Mittlerweile werden leistungsfähige Server häufig direkt mit Gigabit-Ethernet angesteuert. Bei Desktop-PCs wird fast nur noch 100-MBit/s-Ethernet eingesetzt. Dies verursacht Engpässe zwischen dem Distribution-Switch und dem Core-Switch eines Campus-LANs. Daher wird nicht selten ein teurer Core-Switch zum Anschluss von Serverfarmen eingesetzt, um die Bandbreite zwischen Backbone- und Distribution-Switch mittels Bündelung von mehreren Gigabit-Links zu erweitern. Der Einsatz von 10-Gigabit-Ethernet zwischen Core- und Distribution-Layer leistet dies genauso. Hierzu bieten bekannte Switch-Hersteller bereits diverse Lösungen nach dem 802.3ae-Standard an, die Glasfaserkabel benutzen und Reichweiten von bis zu 40 Kilometern abdecken. Im Februar 2004 ist als kostengünstige Variante die Spezifikation 10GBaseCX4 in der Norm 802.3ak standardisiert worden. 10GBaseCX4 nutzt ein Bündel von acht Kupfer-Twinax-Leitungen und macht die teuren Fiber-Optic-Module überflüssig. Diese Norm hat jedoch einige Nachteile. So ist der nötige Kabeltyp zwar erhältlich, kann aber nur mit festen Leitungslängen geliefert werden. Auch der damit verbundene Steckertyp dürfte wohl in keinem Patchfeld zu finden sein. Der gravierendste Nachteil ist aber die auf maximal etwa 20 Meter begrenzte Kabellänge. Damit lassen sich Engpässe zwischen Core- und Distribution-Layer in der Regel wegen der größeren Leitungslängen nicht beseitigen. Somit kommt 10GBaseCX4 nur für die kostengünstige Verbindung zwischen Geräten in unmittelbarer Nähe zueinander in Frage.

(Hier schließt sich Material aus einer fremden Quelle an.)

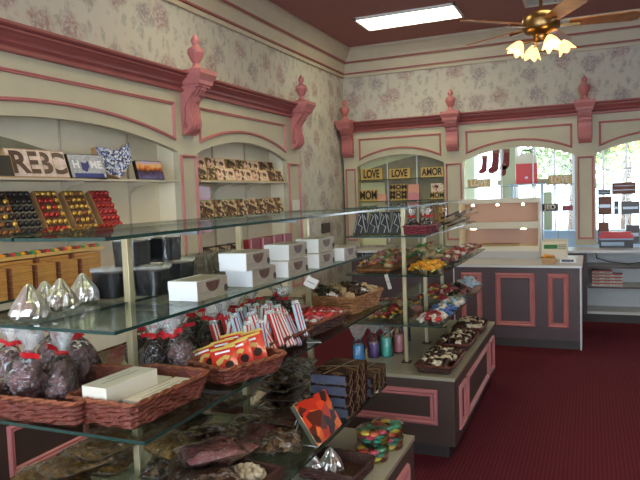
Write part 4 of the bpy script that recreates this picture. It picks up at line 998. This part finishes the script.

Die räumliche Struktur der meisten LAN-Netze ist mittlerweile von dem 100-Meter-Limit der massenhaft eingesetzten CAT5-Verkabelung geprägt. Außerdem arbeitet eine von der IEEE in 2003 gegründete Gruppe am 10GBaseT-Standard, der unter anderem bis zu 100 Meter Leitungslänge auf CAT6-Verkabelung zulassen soll. Daher wird sich 10GBaseCX4 wahrscheinlich nicht durchsetzen.